大物の魚には、スター選手には、仲間が一丸となった追い込み漁が効果的ではないか。
地引網:力づくで追い込む
これは、男性には恐怖でしかないだろう。その後の結婚生活もうまくいく保証はない。
遠洋漁業: 遠くの場所まで出かけて漁を行う。
例えば、私の友は、地球の裏側、ブラジルまで行った。日本だけでは、心もとない。国際化の時代、どこへでもいい人を探しに行けばよい。
応用編として、養殖も考えられるのではないか。

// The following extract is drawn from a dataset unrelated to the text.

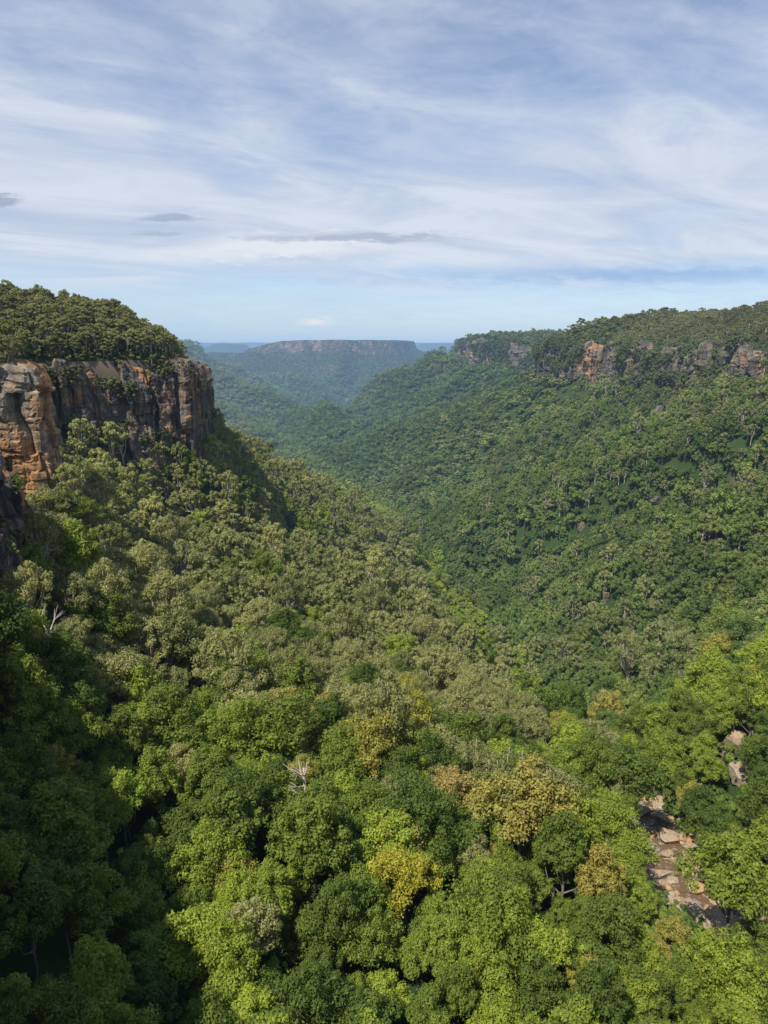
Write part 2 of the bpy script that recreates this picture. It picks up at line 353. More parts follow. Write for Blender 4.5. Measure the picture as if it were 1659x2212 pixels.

成長した魚を狙わずに、稚魚を育てて成魚にする方法もできる。
そんな会話からしばらく経ち、ひょんなことから夫と結婚した。
交際から6ヶ月のスピード婚だった。
独身の友からは、たくさん質問をされた。
「いいお魚、どこにいたの?」
どの漁に当てはまるだろうか。
それは、うちのTおじさんがやっていた、イカ釣り漁だったように思う。
イカ釣り漁から学ぶことはたくさんある。
イカは、光に寄ってくる習性があり、イカ釣り漁船はたくさんのライトを装備している。
夜、真っ暗な海で煌々と明かりを照らし、寄ってきたイカをすくう。
ピカピカに弱いのだ。
イカ釣り漁 : ピカピカと光を照らし、イカが寄ってきたところをすくう
これはまさに水商売の女性の手法ではないか。ネオンや、きれいなお化粧に寄ってきたお魚をすくっている。
夫とは、趣味のサークルで出会った。私はその頃、期間限定の役職をしており、目立つ存在だった。女性はたくさんいたが、私はそのサークルでは、期間限定で目だっていた。
そして、その頃、夫は悩みを抱えていて非常に暗かった。
覇気がなかった。
その時、彼の悩みを聞いて、明るく話を聞いた。
これが効いたようだ。
私は、期間限定で、自分でライトをつけていた。
イカ釣り漁船のように、たくさんの石油をつかって、煌々と。
夫はその光に寄ってきて、私の網に入ってきたように思う。